AOL's Makeover Draws Suitors

The wooing of America Online has begun.

Comcast Corp., the nation's largest cable operator, and online search leader Google are in talks to acquire a stake in AOL's recently launched free Internet portal, AOL.com, according to people familiar with the talks. A stake in AOL, whose collection of web sites including Moviefone and Mapquest draws an audience second only to Yahoo's, would help Google gain the upper hand over rivals MSN and Yahoo.

Microsoft Corp. also has held discussions with AOL (which, like FORTUNE, is a unit of Time Warner) about a possible joint venture with its MSN portal. Other suitors, like Barry Diller's IAC/Interactive Corp., could still crawl out of the woodwork–if they haven't already.

AOL's belle-of-the-ball status is a dramatic departure from the way the company has been perceived in recent years. The once-hot web property has suffered from a steep decline in its base of dial-up subscribers, and has failed to get customers to keep paying for AOL's services when they opt to subscribe to $40-a-month broadband services from their cable or phone companies. To make itself relevant again, and to exploit the exploding online advertising market, AOL earlier this year made all its content available for free via its AOL.com portal. Since then it has garnered positive buzz for its presentation of the Live 8 concert and other pop performances, as well as other on-demand video fare.

Consumers and rock critics weren't the only ones who noticed the makeover.

According to people familiar with the talks, Google approached Comcast last week to see if the cable operator would be interested in teaming up to bid for a stake in AOL.com. Sources say Google and Comcast are interested only in the portal and related content like AOL Instant Messenger, and not in the dial-up business segment. Any possible deal would be structured as a joint venture among Time Warner, Google and Comcast, with Time Warner maintaining a majority stake in the online unit. The tie up would give AOL access to Comcast's 21 million subscribers–8 million of whom use the cable operator's broadband service to access the Internet. (The Comcast.net portal for broadband users does not run ads–but that would likely change if it strikes a deal with AOL.) Comcast, in turn, would get the opportunity to market its video and phone services to AOL users–and also to grab a piece of the lucrative online advertising market. Google would retain its position as search provider to all AOL sites, which have a total audience of more than 100 million unique users a month. In fact, discussions between AOL and MSN got started, a source says, when Microsoft asked AOL to consider swapping out Google for Microsoft's new search tool.

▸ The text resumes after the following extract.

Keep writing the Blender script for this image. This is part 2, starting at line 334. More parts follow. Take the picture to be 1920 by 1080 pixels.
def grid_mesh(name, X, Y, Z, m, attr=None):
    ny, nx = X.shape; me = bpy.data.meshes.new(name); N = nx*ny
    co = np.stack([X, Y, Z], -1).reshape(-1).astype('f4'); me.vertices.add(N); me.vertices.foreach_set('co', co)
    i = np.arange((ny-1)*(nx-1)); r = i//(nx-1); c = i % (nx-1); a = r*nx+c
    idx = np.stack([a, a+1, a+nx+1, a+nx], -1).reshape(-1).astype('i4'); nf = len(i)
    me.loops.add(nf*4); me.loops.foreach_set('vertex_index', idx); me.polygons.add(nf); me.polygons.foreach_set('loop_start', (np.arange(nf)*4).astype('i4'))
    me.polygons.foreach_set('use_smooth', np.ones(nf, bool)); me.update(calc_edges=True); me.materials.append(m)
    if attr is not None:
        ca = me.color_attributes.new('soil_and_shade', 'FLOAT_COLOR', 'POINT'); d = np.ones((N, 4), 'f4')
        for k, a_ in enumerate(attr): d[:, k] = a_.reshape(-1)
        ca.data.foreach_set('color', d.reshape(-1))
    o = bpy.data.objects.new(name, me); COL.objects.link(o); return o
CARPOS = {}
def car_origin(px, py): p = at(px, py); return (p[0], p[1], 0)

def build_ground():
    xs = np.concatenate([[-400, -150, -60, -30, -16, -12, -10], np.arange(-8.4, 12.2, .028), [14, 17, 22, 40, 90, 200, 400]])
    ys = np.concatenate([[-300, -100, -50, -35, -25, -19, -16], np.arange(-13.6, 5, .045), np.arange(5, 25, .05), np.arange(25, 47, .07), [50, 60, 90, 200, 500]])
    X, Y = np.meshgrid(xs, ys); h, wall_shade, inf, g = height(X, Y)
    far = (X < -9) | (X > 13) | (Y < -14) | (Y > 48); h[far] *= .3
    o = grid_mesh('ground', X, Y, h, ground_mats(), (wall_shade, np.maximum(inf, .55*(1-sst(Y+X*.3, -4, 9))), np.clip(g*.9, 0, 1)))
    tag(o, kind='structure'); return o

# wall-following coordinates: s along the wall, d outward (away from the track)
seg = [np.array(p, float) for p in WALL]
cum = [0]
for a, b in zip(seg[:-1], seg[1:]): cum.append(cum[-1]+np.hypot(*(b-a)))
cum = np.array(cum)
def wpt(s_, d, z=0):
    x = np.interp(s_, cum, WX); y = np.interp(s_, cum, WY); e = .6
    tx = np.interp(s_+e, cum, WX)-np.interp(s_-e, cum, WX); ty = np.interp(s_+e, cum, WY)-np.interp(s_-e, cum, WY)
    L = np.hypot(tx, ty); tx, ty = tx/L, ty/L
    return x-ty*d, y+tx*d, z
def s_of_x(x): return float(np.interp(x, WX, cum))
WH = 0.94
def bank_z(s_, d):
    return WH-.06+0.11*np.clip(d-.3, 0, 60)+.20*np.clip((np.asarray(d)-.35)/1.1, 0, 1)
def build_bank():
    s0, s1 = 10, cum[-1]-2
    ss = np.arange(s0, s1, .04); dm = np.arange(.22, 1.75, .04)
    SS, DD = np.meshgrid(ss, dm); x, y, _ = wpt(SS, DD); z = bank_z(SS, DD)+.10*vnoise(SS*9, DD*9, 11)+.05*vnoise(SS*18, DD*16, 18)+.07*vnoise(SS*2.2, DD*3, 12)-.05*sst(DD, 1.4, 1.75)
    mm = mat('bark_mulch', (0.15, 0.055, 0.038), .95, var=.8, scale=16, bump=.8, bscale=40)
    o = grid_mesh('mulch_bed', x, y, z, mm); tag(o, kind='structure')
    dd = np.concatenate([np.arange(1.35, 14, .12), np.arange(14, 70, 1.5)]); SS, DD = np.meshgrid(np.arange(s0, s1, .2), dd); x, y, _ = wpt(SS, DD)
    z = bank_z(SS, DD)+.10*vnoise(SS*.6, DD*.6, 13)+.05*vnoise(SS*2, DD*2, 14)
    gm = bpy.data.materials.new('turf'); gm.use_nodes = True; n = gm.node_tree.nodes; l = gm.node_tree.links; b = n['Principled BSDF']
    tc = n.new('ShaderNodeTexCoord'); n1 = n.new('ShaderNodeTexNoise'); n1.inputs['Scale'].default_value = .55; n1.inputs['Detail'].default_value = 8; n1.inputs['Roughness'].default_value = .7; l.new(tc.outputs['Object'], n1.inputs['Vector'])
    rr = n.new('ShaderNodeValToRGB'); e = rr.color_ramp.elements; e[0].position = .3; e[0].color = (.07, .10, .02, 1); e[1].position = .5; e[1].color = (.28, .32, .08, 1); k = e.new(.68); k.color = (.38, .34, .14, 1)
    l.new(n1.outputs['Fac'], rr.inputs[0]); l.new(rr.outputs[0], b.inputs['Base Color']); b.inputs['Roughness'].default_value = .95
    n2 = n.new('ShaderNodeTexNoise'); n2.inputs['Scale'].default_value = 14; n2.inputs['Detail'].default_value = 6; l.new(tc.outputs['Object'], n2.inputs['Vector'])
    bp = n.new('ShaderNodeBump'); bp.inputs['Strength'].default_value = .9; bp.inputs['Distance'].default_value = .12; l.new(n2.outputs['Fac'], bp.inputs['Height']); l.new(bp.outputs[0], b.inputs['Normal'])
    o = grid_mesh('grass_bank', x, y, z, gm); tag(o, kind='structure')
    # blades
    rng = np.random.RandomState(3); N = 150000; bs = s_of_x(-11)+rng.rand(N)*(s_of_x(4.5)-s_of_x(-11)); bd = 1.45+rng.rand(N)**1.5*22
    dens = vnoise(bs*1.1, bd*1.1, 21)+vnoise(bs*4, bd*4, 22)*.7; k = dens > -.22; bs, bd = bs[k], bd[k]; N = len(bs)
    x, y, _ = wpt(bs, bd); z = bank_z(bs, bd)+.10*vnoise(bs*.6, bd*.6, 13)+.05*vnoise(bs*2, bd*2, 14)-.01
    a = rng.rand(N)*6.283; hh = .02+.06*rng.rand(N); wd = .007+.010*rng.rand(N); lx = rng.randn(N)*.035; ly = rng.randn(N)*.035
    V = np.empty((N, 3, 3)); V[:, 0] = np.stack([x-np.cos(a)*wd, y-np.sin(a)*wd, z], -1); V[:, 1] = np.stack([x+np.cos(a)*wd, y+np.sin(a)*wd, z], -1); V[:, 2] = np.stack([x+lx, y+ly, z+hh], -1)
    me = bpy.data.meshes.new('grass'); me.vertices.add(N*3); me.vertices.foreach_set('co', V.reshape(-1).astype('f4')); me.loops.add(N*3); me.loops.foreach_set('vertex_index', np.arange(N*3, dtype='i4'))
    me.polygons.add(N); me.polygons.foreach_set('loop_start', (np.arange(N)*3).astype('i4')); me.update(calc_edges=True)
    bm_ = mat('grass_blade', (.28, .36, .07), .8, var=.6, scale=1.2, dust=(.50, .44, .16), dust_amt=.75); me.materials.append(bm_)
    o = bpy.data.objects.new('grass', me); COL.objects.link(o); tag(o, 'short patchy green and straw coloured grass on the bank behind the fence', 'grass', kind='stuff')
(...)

Comcast, Google and Time Warner all declined to comment.

Time Warner clearly is trying to find ways to raise the valuation of AOL, and in turn, buoy its tepid share price, which has hovered between $16 and $19 for the last two years. Investor Carl Icahn has become an increasingly vocal critic of management's failure to move the stock price, and he is pushing CEO Dick Parsons to buy back $20 billion in Time Warner stock and sell off the entire cable operation.

Executives of the media company apparently are looking for any new investment that would value all of AOL at about $20 billion–more than double what most analysts say the unit is worth today. That's still a big discount to the valuations of Yahoo! ($48 billion) and Google ($84 billion), but a premium to other dial-up providers in transition, such as Earthlink. ($1.4 billion.)

AOL executives are reveling in their newfound desirability. At the Web 2.0 conference last week, America Online CEO Jonathan Miller was asked about AOL's continued ability to aggregate users and even fuel businesses such as Google. "We're the largest swing vote," he told the audience. "I'm not sure it guarantees anyone anything, but it's a powerful thing."

The Google/Comcast deal, if consummated, certainly would fly in the face of one of Parson's basic tenets: Simplifying the company. When Parsons took over as CEO in May 2002, he vowed to reduce the number of joint ventures, subsidiaries and alliances that had sprung up at Time Warner throughout the years. That complexity, he argued at the time, made it hard for investors to understand and appropriately value Time Warner. To streamline the company, he sold off certain business like Warner Music and restructured others.

But for the sake of boosting AOL's valuation, Time Warner apparently is willing to embrace complexity again.